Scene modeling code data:
_ _ _ _ _ _ _
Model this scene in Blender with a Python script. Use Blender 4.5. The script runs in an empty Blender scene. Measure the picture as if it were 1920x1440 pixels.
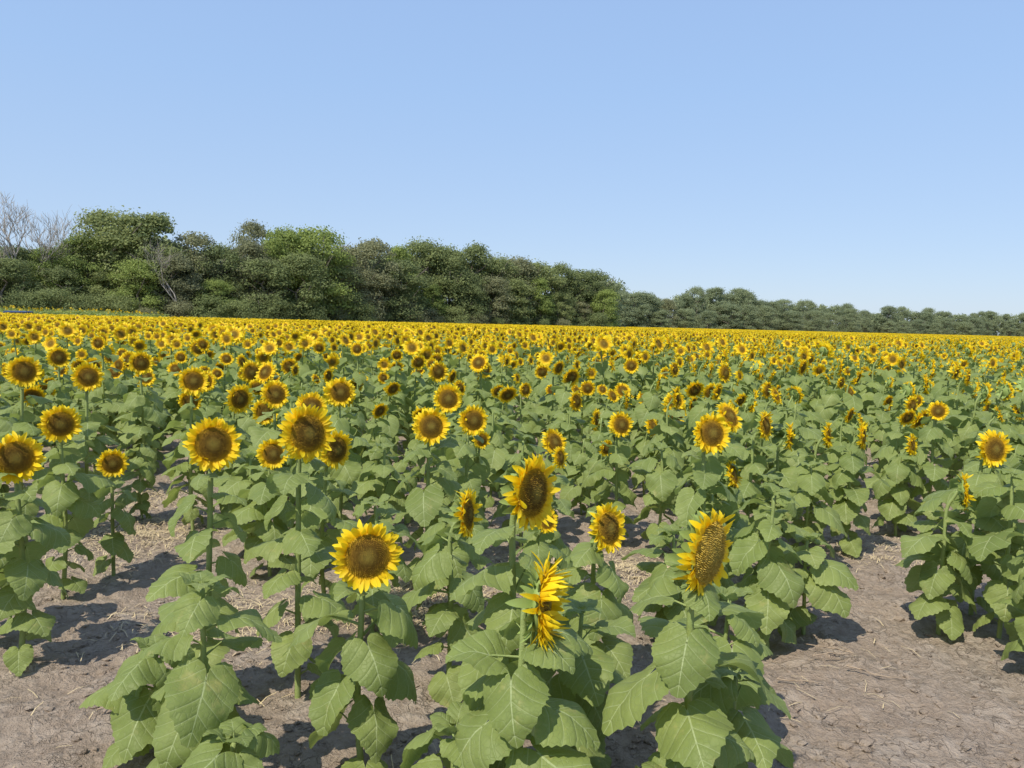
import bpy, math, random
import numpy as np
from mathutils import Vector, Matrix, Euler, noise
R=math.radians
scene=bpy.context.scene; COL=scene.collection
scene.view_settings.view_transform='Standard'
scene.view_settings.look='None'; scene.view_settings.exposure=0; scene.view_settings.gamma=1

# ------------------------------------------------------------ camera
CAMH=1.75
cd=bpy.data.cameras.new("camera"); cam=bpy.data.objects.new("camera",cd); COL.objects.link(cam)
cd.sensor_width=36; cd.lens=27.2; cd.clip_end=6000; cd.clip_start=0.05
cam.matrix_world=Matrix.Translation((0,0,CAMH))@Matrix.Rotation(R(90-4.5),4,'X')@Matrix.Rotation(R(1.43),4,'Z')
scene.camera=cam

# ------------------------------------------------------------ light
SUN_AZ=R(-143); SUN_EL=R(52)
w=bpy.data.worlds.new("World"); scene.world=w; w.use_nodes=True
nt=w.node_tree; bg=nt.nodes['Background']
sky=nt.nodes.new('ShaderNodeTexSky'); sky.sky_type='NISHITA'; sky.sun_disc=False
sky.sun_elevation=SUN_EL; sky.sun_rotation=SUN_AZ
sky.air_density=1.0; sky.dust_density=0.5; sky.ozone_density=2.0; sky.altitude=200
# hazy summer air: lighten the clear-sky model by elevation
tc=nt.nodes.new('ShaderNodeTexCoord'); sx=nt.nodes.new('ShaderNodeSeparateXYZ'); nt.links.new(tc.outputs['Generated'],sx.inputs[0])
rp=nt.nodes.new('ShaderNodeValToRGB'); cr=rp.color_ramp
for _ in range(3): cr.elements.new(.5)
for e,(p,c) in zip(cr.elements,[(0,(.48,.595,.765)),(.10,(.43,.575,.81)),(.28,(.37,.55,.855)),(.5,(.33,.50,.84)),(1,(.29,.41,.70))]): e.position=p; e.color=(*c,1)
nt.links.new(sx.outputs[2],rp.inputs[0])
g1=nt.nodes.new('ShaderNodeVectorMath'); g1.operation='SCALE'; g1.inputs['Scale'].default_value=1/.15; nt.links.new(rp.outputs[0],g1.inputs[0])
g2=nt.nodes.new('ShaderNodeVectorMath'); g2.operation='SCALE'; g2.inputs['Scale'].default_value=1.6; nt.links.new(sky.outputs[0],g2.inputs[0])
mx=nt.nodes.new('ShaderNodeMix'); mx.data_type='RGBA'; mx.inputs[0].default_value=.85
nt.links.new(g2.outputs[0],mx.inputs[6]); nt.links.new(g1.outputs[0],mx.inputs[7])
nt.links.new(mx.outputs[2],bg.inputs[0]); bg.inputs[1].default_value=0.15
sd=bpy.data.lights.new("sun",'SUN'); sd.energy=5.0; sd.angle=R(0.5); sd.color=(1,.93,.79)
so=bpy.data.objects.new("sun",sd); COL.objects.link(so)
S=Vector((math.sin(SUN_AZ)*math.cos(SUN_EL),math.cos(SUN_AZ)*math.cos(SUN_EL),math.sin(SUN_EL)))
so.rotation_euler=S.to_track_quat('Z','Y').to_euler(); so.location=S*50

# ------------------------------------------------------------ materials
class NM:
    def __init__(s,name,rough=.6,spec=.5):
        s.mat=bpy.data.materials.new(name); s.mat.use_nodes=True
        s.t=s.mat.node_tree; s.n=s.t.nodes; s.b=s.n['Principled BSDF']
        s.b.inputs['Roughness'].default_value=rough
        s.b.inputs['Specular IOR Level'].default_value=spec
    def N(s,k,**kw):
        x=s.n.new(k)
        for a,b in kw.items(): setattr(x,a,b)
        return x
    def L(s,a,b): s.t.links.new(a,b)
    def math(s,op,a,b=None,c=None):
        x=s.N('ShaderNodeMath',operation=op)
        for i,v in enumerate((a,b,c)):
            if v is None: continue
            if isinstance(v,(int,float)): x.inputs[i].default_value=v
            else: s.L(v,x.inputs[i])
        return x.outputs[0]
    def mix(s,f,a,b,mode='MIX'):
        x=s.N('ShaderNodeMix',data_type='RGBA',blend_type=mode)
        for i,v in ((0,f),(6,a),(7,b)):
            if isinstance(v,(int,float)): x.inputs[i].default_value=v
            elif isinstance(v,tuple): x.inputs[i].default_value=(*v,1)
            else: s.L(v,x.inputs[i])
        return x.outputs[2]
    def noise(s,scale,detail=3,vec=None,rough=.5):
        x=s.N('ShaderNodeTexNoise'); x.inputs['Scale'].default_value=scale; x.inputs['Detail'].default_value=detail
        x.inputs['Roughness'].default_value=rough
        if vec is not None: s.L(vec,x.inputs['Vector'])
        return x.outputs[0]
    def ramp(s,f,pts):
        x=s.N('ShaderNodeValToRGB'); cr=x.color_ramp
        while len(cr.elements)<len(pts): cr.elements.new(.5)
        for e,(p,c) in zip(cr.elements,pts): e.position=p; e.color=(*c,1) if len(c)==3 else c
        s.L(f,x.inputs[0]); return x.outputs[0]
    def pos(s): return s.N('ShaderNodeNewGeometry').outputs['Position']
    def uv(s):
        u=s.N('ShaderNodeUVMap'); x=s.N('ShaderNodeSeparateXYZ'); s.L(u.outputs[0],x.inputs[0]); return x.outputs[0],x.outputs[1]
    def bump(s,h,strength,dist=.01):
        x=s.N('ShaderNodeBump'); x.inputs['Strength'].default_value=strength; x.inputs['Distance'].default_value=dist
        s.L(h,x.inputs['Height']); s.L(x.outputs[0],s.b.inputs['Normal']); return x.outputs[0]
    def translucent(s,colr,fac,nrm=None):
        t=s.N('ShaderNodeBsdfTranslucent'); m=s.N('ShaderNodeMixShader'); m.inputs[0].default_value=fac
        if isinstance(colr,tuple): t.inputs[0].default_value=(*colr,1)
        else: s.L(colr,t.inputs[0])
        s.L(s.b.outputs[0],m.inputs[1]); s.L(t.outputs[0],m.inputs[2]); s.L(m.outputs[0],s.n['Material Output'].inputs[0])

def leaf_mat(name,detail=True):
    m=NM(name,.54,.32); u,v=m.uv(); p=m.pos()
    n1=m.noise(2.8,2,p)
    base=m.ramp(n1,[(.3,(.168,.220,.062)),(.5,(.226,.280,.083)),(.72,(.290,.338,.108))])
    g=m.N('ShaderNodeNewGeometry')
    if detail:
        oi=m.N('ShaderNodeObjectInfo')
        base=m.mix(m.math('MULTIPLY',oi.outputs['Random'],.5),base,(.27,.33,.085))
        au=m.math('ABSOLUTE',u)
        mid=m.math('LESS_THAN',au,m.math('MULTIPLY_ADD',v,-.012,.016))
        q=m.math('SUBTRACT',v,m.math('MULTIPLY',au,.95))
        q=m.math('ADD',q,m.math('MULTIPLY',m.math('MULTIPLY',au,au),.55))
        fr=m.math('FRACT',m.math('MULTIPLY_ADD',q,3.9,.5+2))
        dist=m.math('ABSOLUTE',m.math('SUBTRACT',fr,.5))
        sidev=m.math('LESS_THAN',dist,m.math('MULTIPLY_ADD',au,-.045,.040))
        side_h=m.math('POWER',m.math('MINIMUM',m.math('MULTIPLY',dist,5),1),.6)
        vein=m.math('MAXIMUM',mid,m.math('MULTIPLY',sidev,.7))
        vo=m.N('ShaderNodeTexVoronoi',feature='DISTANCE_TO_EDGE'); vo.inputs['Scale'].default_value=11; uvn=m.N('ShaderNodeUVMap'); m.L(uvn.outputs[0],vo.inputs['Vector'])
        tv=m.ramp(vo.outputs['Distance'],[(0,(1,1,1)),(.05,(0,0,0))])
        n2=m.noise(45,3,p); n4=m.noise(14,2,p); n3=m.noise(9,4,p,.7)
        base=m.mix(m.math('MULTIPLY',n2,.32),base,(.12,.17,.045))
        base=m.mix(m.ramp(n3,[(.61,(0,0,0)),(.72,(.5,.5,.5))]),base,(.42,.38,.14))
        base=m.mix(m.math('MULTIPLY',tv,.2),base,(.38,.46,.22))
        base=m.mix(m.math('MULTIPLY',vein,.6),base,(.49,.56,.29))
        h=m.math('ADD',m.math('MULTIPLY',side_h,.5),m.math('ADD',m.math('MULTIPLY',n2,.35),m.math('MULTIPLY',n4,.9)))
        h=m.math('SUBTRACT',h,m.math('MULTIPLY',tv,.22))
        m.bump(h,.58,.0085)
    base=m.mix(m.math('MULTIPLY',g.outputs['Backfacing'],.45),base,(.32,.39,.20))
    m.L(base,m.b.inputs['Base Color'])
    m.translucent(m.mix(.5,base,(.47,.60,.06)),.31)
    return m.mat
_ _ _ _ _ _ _
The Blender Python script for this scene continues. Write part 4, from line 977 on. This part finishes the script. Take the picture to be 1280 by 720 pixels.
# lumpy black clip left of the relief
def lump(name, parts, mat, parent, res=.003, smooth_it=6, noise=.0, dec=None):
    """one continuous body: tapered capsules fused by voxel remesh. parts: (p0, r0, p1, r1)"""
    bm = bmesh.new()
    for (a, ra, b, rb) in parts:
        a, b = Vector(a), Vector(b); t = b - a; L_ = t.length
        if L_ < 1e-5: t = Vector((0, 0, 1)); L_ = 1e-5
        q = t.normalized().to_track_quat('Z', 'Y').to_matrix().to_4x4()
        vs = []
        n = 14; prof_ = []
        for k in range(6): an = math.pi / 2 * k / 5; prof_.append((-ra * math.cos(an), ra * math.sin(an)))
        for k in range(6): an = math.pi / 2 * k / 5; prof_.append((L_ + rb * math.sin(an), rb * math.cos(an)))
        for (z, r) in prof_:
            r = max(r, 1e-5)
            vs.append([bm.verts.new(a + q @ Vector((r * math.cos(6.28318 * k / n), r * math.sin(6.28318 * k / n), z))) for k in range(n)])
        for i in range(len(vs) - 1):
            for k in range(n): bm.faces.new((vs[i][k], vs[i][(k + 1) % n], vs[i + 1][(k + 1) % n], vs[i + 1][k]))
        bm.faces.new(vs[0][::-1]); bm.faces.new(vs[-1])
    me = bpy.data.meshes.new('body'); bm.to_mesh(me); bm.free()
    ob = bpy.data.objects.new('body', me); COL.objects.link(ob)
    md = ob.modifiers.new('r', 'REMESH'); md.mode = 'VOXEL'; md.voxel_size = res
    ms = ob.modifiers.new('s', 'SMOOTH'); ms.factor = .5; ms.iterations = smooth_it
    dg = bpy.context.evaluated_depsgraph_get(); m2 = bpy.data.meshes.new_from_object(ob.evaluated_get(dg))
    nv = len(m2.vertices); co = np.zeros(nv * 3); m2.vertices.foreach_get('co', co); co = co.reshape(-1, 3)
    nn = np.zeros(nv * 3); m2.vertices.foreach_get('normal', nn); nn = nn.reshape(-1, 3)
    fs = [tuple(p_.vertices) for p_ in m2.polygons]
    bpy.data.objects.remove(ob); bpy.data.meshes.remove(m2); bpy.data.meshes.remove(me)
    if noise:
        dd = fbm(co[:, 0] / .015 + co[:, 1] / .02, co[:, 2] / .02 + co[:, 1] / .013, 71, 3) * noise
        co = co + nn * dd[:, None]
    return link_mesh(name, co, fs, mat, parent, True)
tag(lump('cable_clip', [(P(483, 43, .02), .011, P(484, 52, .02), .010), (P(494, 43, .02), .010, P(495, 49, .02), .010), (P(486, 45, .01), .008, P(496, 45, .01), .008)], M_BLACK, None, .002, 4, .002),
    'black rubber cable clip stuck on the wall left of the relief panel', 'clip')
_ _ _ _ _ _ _
Your copy should hold only the lines from the one containing "Model this scene" through the one containing "scene.camera=cam", word for word, with no pictures.

Model this scene in Blender with a Python script. Use Blender 4.5. The script runs in an empty Blender scene. Measure the picture as if it were 1920x1440 pixels.
import bpy, math, random
import numpy as np
from mathutils import Vector, Matrix, Euler, noise
R=math.radians
scene=bpy.context.scene; COL=scene.collection
scene.view_settings.view_transform='Standard'
scene.view_settings.look='None'; scene.view_settings.exposure=0; scene.view_settings.gamma=1

# ------------------------------------------------------------ camera
CAMH=1.75
cd=bpy.data.cameras.new("camera"); cam=bpy.data.objects.new("camera",cd); COL.objects.link(cam)
cd.sensor_width=36; cd.lens=27.2; cd.clip_end=6000; cd.clip_start=0.05
cam.matrix_world=Matrix.Translation((0,0,CAMH))@Matrix.Rotation(R(90-4.5),4,'X')@Matrix.Rotation(R(1.43),4,'Z')
scene.camera=cam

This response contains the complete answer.